A
diaspora is a wonderful and terrible thing.
I wasn't born in Ireland, but the closest place I have to a hometown is on the N8 in County Limerick. If you drive from Dublin to Cork, you'll probably pass by the cottage where my father and his family grew up. That was way back in the fifties and sixties, when Angela's Ashes was life and the damp and the cold was life's backdrop. It was a prototypical Irish Catholic metafamily, with ten children: eating at the dinner table was a mark of seniority, and having one's own bed was a laughable proposition.
The ten of them became latter-day McAlpine's Fusiliers, scattering across three continents. My father married and moved to America, and so I was born in Naples, Florida, which was no more like the Galtee Mountains than Oklahoma, North Carolina, Miami, or Osaka. Still, something within me has longed for green hills and white skies, for making fun of Kerrymen and saying "shite," for drinking Cidona in a dimly-lit pub amid the din of rabid hurling fans: even though I'm American-born and Japanese-schooled, I will always be of Ireland.
I never got to go back to my country until I was five years old, and way back then it was an almost incomprehensible proposition. My American mother, a reformed wannabe hippie, used to explain some of my father's tirades by saying "Don't worry about him... he's from an island, and people from islands think differently." That island was always etched in my mind as someplace strange and someplace wonderful.
I can remember more than a few things about that first trip. My father and I rode on top of a big green double-decker Dublin Bus. That was 1988, the year of Dublin's millenial celebration, and so the city was at the peak of its existence up to that time. We walked through the markets on Sunday, and I seem to remember cockles and mussels being sold somewhere, although that might just be something I made up.
Driving down to the south was an incredible experience. Ireland's real development had yet to begin, so the trip was long and consisted of village after village of decades-old pubs, centuries-old castles, and millenia-old traditions. Every town on the way had a beautiful name: Kildare, Portlaoise, Abbeyleix, Cahir. We drove past the Rock of Cashel, so close that it almost seemed to be right above us.
And, as it turned out, I had cousins. A whole lot of cousins. I'm still not sure exactly how many I have: it's somewhere around twenty, maybe more, maybe less. But up to that point, I had been an only child: here, I actually had family, and a whole lot of it to boot.
My father and I kept coming back, in two-year intervals at first. On our second trip, I saw little circles of gold stars everywhere: the European Union. They popped up at Dublin Airport, and then all over the countryside, on big signs proclaiming great public works projects being funded by the Community. Even the license plates were changing.

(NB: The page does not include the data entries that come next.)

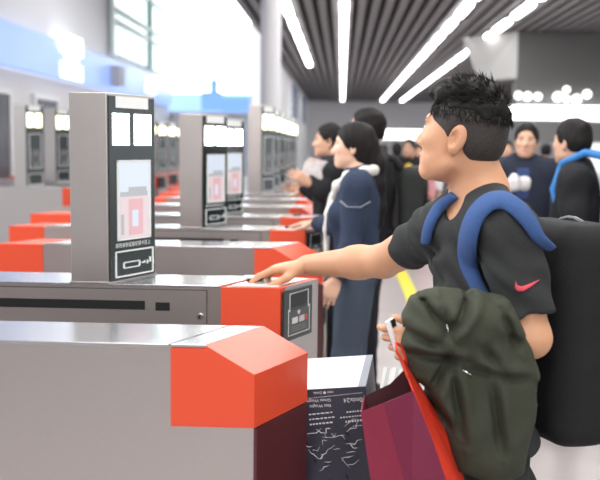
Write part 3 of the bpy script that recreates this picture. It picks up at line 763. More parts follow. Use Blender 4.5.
# pink tick-shaped sleeve logo laid on the sleeve
def on_surface(prims, pts, off, disp=None):
    out = []
    for (a, b_) in pts:
        r = march([dict(q) for q in prims], a, b_, disp)
        if r is None: return None
        out.append(r[0] + r[1] * off)
    return out
def shift(prims):
    o = []
    for q in prims:
        q = dict(q)
        for kk in ('a', 'b', 'c', 'p'):
            if kk in q and kk != 't': q[kk] = q[kk] + MAN
        o.append(q)
    return o
foldw = lambda p: fold_s(p - MAN)
SLw = shift(SLc); TSw = shift(TS)
upper = [(515.6, 281.0), (517.2, 285.5), (521.5, 286.6), (527.0, 285.0), (533.0, 282.3), (539.5, 279.6)]
lower = [(515.6, 281.0), (514.9, 287.6), (518.0, 291.3), (523.5, 291.2), (531.0, 286.8), (539.5, 279.6)]
def ribbon_rows(rows, prims, off, th, name, m, parent, disp=None, base=None):
    A = []; ok = True
    for rw in rows:
        A.append([march(prims, a, b_, disp) for a, b_ in rw])
    nr, nc = len(A), len(A[0]); v = []; f = []
    for lay in (off, off + th):
        for i in range(nr):
            for j in range(nc):
                p, n_ = A[i][j]; v.append(p + n_ * lay - (base if base is not None else 0))
    N = nr * nc; ix = lambda l, i, j: l * N + i * nc + j
    for i in range(nr - 1):
        for j in range(nc - 1):
            f.append((ix(1, i, j), ix(1, i, j + 1), ix(1, i + 1, j + 1), ix(1, i + 1, j))); f.append((ix(0, i, j), ix(0, i + 1, j), ix(0, i + 1, j + 1), ix(0, i, j + 1)))
    for i in range(nr - 1):
        f.append((ix(0, i, 0), ix(1, i, 0), ix(1, i + 1, 0), ix(0, i + 1, 0))); f.append((ix(0, i, nc - 1), ix(0, i + 1, nc - 1), ix(1, i + 1, nc - 1), ix(1, i, nc - 1)))
    for j in range(nc - 1):
        f.append((ix(0, 0, j), ix(0, 0, j + 1), ix(1, 0, j + 1), ix(1, 0, j))); f.append((ix(0, nr - 1, j), ix(1, nr - 1, j), ix(1, nr - 1, j + 1), ix(0, nr - 1, j + 1)))
    return mesh_obj(name, v, f, m, parent, True)
def dense(pl, n):
    pl = np.array(pl, float); s_ = np.r_[0, np.cumsum(np.linalg.norm(np.diff(pl, axis=0), axis=1))]; t = np.linspace(0, s_[-1], n)
    return np.stack([np.interp(t, s_, pl[:, i]) for i in range(pl.shape[1])], 1)
U_ = dense(upper, 14); W_ = dense(lower, 14)
rows = [[tuple(U_[i] * (1 - t) + W_[i] * t) for t in (0, .33, .66, 1)] for i in range(14)]
logo = ribbon_rows(rows, SLw, .0022, .0012, 'sleeve_logo', mat('logo_pink', (.62, .06, .10), .6), man, foldw, MAN)
logo['label'] = 'pink tick logo'
SHIRT = TSw + [dict(q, op='u') for q in shift(SL)] + shift([cap(J['sr'], mr, .07, .062, .03)])
# fallbacks for the straps: the body of the shirt without its cuts
SHb = shift(torso_prims(J, g)[0]) + shift([cap(J['sl'], mid(J['sl'], J['el'], .3), .072, .07, .035), cap(J['sr'], mid(J['sr'], J['er'], .3), .07, .065, .035)])

# ------------------------------------------------------------------ backpack with blue straps
bk = -fw_m; up = np.array([0, 0, 1.0]); MB_ = np.stack([bk, lf_m, up], 1)
bc = (J['pelvis'] + MAN) * .38 + (J['neck'] + MAN) * .62 + bk * .225; bc[2] = 1.03
pack = empty('backpack', (bc[0], bc[1], .78), 0, 'black backpack with wide blue shoulder straps on the man in the T-shirt', 'backpack')
PK = np.array([bc[0], bc[1], .78])
pk_m = fabric('pack_black', (.016, .017, .019), bump=.3)
blue_m = fabric('strap_blue', (.045, .095, .25), bump=.3)
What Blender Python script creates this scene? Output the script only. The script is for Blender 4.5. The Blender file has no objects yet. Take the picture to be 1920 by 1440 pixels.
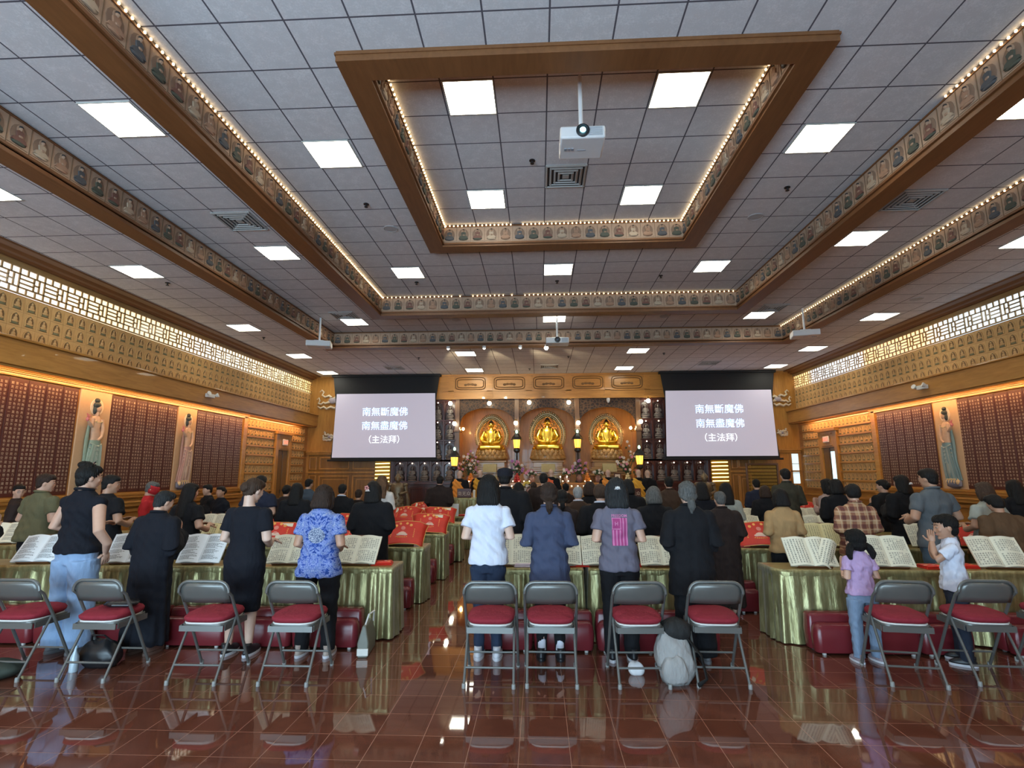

Aer Lingus had sold its old, dingy planes, and bought sparkling new ones. The road from Dublin to Cork was widened in places and bypassed in others, starting to make the transition from highway to motorway (or expressway, as I still thought of it). Instead of riding the bus, we could take the DART into Dublin City.
When I first went to Ireland, three of the ten children from my father's family were living there. Over time, three more moved back. My father and I stopped travelling through London because there was hardly anybody left to see there. So slowly but surely, Ireland came to me, as though it had an outboard motor aimed toward Scotland.
Not too long after my family moved back to Florida, my mother died. I was in the seventh grade. After that, I started spending the summer at that old cottage in Limerick, a stone's throw from the Tipperary county line, and that was when I was born again.
It happened slowly, partly from playing Mario in my cousin's bedroom and cursing the Koopas in fluent angry Irish slang, partly from camping out in my uncle's fields up in the hills, partly from shooting pool in the pub, partly from watching RTÉ every fucking day, partly from a tonne or so of tea, and partly from exposure to football and hurling.
The village was vibrant now. There were new pavements by the roads and new cars in the driveways of freshly-painted houses. Through all the country, there were gorgeous restaurants and shops in all the towns and cities, and the pubs were polished to a lustrous shine. You could smell prosperity in the air of Dublin: at least I could, and I was still too young to really understand the word.
Yet for me, Ireland was still the same. It meant sleeping between hills that would always be green. It meant ballads at night, while the elders drank and the rest of us played. It meant life.
I haven't been back to my country in a few years now. Maybe four, maybe five: I've lost count. Today, though, when people ask where I'm from, I say "America, sort of, not really."
Everyone has a place in this world, and sometimes that place is hard to find. I found out where that place is, though. I am of Ireland, and nobody will ever tell me otherwise, ever again.
Ask yourself where you belong. If you don't have an answer, then it's time to start looking.